WHAT THIS TASK INVOLVES
The lines beneath this instruction, from the first through the one containing "rad = math.radians", must be transcribed exactly; no other line belongs in the output.

SOURCE DATA
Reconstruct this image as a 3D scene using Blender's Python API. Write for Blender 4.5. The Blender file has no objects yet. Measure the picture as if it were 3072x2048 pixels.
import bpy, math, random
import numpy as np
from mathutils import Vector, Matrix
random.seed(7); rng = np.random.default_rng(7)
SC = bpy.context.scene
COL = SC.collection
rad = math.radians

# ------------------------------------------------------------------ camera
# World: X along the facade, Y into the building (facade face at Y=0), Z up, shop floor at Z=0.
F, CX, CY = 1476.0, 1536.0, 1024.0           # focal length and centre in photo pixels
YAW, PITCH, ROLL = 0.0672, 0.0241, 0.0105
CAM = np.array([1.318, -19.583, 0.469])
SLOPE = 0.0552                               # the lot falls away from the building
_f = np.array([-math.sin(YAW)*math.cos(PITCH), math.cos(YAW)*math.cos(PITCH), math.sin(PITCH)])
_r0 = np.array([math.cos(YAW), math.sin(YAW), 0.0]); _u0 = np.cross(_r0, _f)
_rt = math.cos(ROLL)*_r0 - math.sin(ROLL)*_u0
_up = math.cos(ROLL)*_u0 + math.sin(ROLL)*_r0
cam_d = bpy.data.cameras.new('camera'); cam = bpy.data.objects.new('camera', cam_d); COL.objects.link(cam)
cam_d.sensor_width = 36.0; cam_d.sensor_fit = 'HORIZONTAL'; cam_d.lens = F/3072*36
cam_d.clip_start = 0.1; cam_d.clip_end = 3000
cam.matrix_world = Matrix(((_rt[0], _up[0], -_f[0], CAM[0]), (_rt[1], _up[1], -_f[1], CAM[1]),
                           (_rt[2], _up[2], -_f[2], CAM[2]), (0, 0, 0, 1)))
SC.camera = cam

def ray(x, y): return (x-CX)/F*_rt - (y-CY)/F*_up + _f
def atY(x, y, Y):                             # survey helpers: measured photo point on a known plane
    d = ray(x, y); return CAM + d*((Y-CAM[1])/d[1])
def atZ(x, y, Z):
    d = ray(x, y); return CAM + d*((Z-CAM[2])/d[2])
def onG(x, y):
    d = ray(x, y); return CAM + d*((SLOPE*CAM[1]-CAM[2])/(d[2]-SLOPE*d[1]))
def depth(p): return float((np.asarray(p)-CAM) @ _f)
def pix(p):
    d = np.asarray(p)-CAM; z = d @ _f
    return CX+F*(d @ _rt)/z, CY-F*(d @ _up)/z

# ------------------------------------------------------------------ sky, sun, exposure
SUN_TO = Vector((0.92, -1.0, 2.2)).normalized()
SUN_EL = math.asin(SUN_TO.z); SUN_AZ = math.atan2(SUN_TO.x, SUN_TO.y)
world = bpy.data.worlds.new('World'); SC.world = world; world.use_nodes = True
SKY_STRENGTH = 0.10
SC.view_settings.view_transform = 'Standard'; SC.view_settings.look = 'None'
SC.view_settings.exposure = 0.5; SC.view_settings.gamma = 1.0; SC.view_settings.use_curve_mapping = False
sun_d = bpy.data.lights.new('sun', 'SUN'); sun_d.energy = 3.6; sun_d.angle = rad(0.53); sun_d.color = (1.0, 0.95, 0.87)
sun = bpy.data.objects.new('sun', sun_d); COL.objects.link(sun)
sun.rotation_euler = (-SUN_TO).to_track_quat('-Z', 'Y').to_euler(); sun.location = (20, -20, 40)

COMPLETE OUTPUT
Reconstruct this image as a 3D scene using Blender's Python API. Write for Blender 4.5. The Blender file has no objects yet. Measure the picture as if it were 3072x2048 pixels.
import bpy, math, random
import numpy as np
from mathutils import Vector, Matrix
random.seed(7); rng = np.random.default_rng(7)
SC = bpy.context.scene
COL = SC.collection
rad = math.radians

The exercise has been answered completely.